_What to do_
Print word for word the first line of the listing below and every line after it, through the line with "LAMP_POS = (0.95, -0.9, 2.98)". Leave out the pictures and the rest.
—————
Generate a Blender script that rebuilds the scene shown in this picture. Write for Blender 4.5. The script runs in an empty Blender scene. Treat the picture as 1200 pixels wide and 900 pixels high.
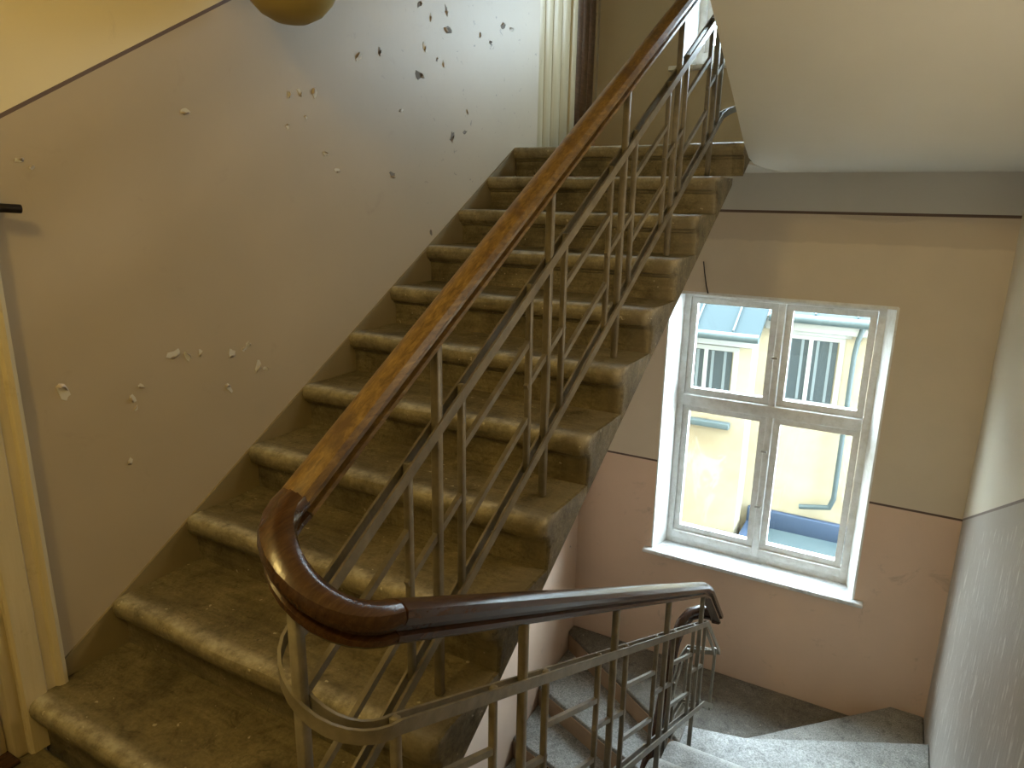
import bpy, bmesh, math, random
from mathutils import Vector, Matrix
random.seed(7)
S = bpy.context.scene
COL = S.collection

# ------------------------------------------------------------------ camera
cam = bpy.data.objects.new('camera', bpy.data.cameras.new('camera'))
COL.objects.link(cam)
cam.data.sensor_fit = 'HORIZONTAL'; cam.data.sensor_width = 36.0
cam.data.lens = 819.35 / 1200 * 36.0
cam.data.clip_start = 0.05; cam.data.clip_end = 200
_r = Vector((0.87192518, 0.48935049, 0.01681017)); _u = Vector((-0.13817486, 0.21297351, 0.96723833)); _f = Vector((-0.46973843, 0.8456822, -0.2533129))
M = Matrix((( _r.x, _u.x, -_f.x, 1.91822), (_r.y, _u.y, -_f.y, -0.50077), (_r.z, _u.z, -_f.z, 1.48175), (0, 0, 0, 1)))
cam.matrix_world = M
S.camera = cam

# ------------------------------------------------------------------ world, light, exposure
S.view_settings.view_transform = 'Standard'; S.view_settings.look = 'None'
S.view_settings.gamma = 1.0; S.view_settings.use_curve_mapping = False
S.view_settings.exposure = 0.15
w = bpy.data.worlds.new('overcast_sky'); S.world = w; w.use_nodes = True
bg = w.node_tree.nodes['Background']; bg.inputs[0].default_value = (0.76, 0.89, 1.0, 1); bg.inputs[1].default_value = 32.0

def area_portal(loc, sx, sz):
    l = bpy.data.lights.new('window_portal', 'AREA'); l.shape = 'RECTANGLE'; l.size = sx; l.size_y = sz
    l.cycles.is_portal = True
    o = bpy.data.objects.new('window_portal', l); COL.objects.link(o); o.location = loc
    o.rotation_euler = (math.radians(-90), 0, 0)      # emits toward -Y, into the stairwell
    return o
area_portal((1.245, 4.34, 0.0), 1.36, 1.90)
area_portal((1.195, 4.34, 2.73), 1.36, 0.94)

LAMP_POWER = 56.0
LAMP_POS = (0.95, -0.9, 2.98)

# ------------------------------------------------------------------ helpers
def mat(name, col, rough=0.6, build=None, metal=0.0, spec=0.5):
    m = bpy.data.materials.new(name); m.use_nodes = True
    nt = m.node_tree; b = nt.nodes['Principled BSDF']
    b.inputs['Base Color'].default_value = (*col, 1); b.inputs['Roughness'].default_value = rough
    b.inputs['Metallic'].default_value = metal
    b.inputs['Specular IOR Level'].default_value = spec
    if build: build(nt, b)
    return m

class N:
    """small node-graph helper"""
    def __init__(s, nt): s.nt = nt
    def new(s, t, **kw):
        n = s.nt.nodes.new(t)
        for k, v in kw.items(): setattr(n, k, v)
        return n
    def link(s, a, b): s.nt.links.new(a, b)
    def val(s, sock, v):
        if hasattr(v, 'links') or isinstance(v, bpy.types.NodeSocket): s.link(v, sock)
        else: sock.default_value = v
    def math(s, op, a, b=0.0, clamp=False):
        n = s.new('ShaderNodeMath', operation=op, use_clamp=clamp); s.val(n.inputs[0], a); s.val(n.inputs[1], b); return n.outputs[0]
    def mix(s, fac, a, b, mode='MIX'):
        n = s.new('ShaderNodeMix', data_type='RGBA', blend_type=mode)
        s.val(n.inputs[0], fac)
        s.val(n.inputs[6], a if not isinstance(a, tuple) else (*a[:3], 1)); s.val(n.inputs[7], b if not isinstance(b, tuple) else (*b[:3], 1))
        return n.outputs[2]
    def noise(s, vec, scale, detail=4, rough=0.6, out=0, dist=0.0):
        n = s.new('ShaderNodeTexNoise'); s.link(vec, n.inputs['Vector'])
        n.inputs['Scale'].default_value = scale; n.inputs['Detail'].default_value = detail
        n.inputs['Roughness'].default_value = rough; n.inputs['Distortion'].default_value = dist
        return n.outputs[out]
    def ramp(s, fac, stops):
        n = s.new('ShaderNodeValToRGB'); s.link(fac, n.inputs[0])
        e = n.color_ramp.elements
        while len(e) < len(stops): e.new(0.5)
        for i, (p, c) in enumerate(stops):
            e[i].position = p; e[i].color = (*c, 1) if isinstance(c, tuple) else (c, c, c, 1)
        return n.outputs[0]
    def mapping(s, vec, scale=(1, 1, 1)):
        n = s.new('ShaderNodeMapping'); s.link(vec, n.inputs[0]); n.inputs['Scale'].default_value = scale; return n.outputs[0]
    def pos(s): return s.new('ShaderNodeNewGeometry').outputs['Position']
    def obj(s):
        tc = s.new('ShaderNodeTexCoord').outputs['Object']
        rnd = s.new('ShaderNodeObjectInfo').outputs['Random']
        sc = s.math('MULTIPLY', rnd, 37.0)
        a = s.new('ShaderNodeVectorMath', operation='ADD'); s.link(tc, a.inputs[0])
        c = s.new('ShaderNodeCombineXYZ'); s.link(sc, c.inputs[0]); s.link(sc, c.inputs[1])
        s.link(c.outputs[0], a.inputs[1]); return a.outputs[0]
    def sep(s, v):
        n = s.new('ShaderNodeSeparateXYZ'); s.link(v, n.inputs[0]); return n.outputs
    def bump(s, b, h, strength=0.3, dist=0.01):
        n = s.new('ShaderNodeBump'); n.inputs['Strength'].default_value = strength; n.inputs['Distance'].default_value = dist
        s.link(h, n.inputs['Height']); s.link(n.outputs[0], b.inputs['Normal'])

def mesh(name, verts, faces, smooth=None, recalc=True, attr=None):
    me = bpy.data.meshes.new(name); me.from_pydata([tuple(v) for v in verts], [], faces)
    if attr:
        a = me.attributes.new('wear_or_glint', 'FLOAT', 'POINT'); a.data.foreach_set('value', attr)
    if recalc:
        bm = bmesh.new(); bm.from_mesh(me); bmesh.ops.recalc_face_normals(bm, faces=bm.faces); bm.to_mesh(me); bm.free()
    if smooth is not None:
        me.polygons.foreach_set('use_smooth', [True] * len(me.polygons))
        me.set_sharp_from_angle(angle=math.radians(smooth))
    return me

def obj(name, me, m, parent=None, loc=(0, 0, 0)):
    o = bpy.data.objects.new(name, me); COL.objects.link(o)
    if m is not None and (len(me.materials) == 0): me.materials.append(m)
    loc = Vector(loc)
    if parent is not None:
        o.parent = parent; base = Vector((0, 0, 0)); q = parent
        while q is not None: base += q.location; q = q.parent
        loc = loc - base
    o.location = loc
    return o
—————
_Written reply_
Generate a Blender script that rebuilds the scene shown in this picture. Write for Blender 4.5. The script runs in an empty Blender scene. Treat the picture as 1200 pixels wide and 900 pixels high.
import bpy, bmesh, math, random
from mathutils import Vector, Matrix
random.seed(7)
S = bpy.context.scene
COL = S.collection

# ------------------------------------------------------------------ camera
cam = bpy.data.objects.new('camera', bpy.data.cameras.new('camera'))
COL.objects.link(cam)
cam.data.sensor_fit = 'HORIZONTAL'; cam.data.sensor_width = 36.0
cam.data.lens = 819.35 / 1200 * 36.0
cam.data.clip_start = 0.05; cam.data.clip_end = 200
_r = Vector((0.87192518, 0.48935049, 0.01681017)); _u = Vector((-0.13817486, 0.21297351, 0.96723833)); _f = Vector((-0.46973843, 0.8456822, -0.2533129))
M = Matrix((( _r.x, _u.x, -_f.x, 1.91822), (_r.y, _u.y, -_f.y, -0.50077), (_r.z, _u.z, -_f.z, 1.48175), (0, 0, 0, 1)))
cam.matrix_world = M
S.camera = cam

# ------------------------------------------------------------------ world, light, exposure
S.view_settings.view_transform = 'Standard'; S.view_settings.look = 'None'
S.view_settings.gamma = 1.0; S.view_settings.use_curve_mapping = False
S.view_settings.exposure = 0.15
w = bpy.data.worlds.new('overcast_sky'); S.world = w; w.use_nodes = True
bg = w.node_tree.nodes['Background']; bg.inputs[0].default_value = (0.76, 0.89, 1.0, 1); bg.inputs[1].default_value = 32.0

def area_portal(loc, sx, sz):
    l = bpy.data.lights.new('window_portal', 'AREA'); l.shape = 'RECTANGLE'; l.size = sx; l.size_y = sz
    l.cycles.is_portal = True
    o = bpy.data.objects.new('window_portal', l); COL.objects.link(o); o.location = loc
    o.rotation_euler = (math.radians(-90), 0, 0)      # emits toward -Y, into the stairwell
    return o
area_portal((1.245, 4.34, 0.0), 1.36, 1.90)
area_portal((1.195, 4.34, 2.73), 1.36, 0.94)

LAMP_POWER = 56.0
LAMP_POS = (0.95, -0.9, 2.98)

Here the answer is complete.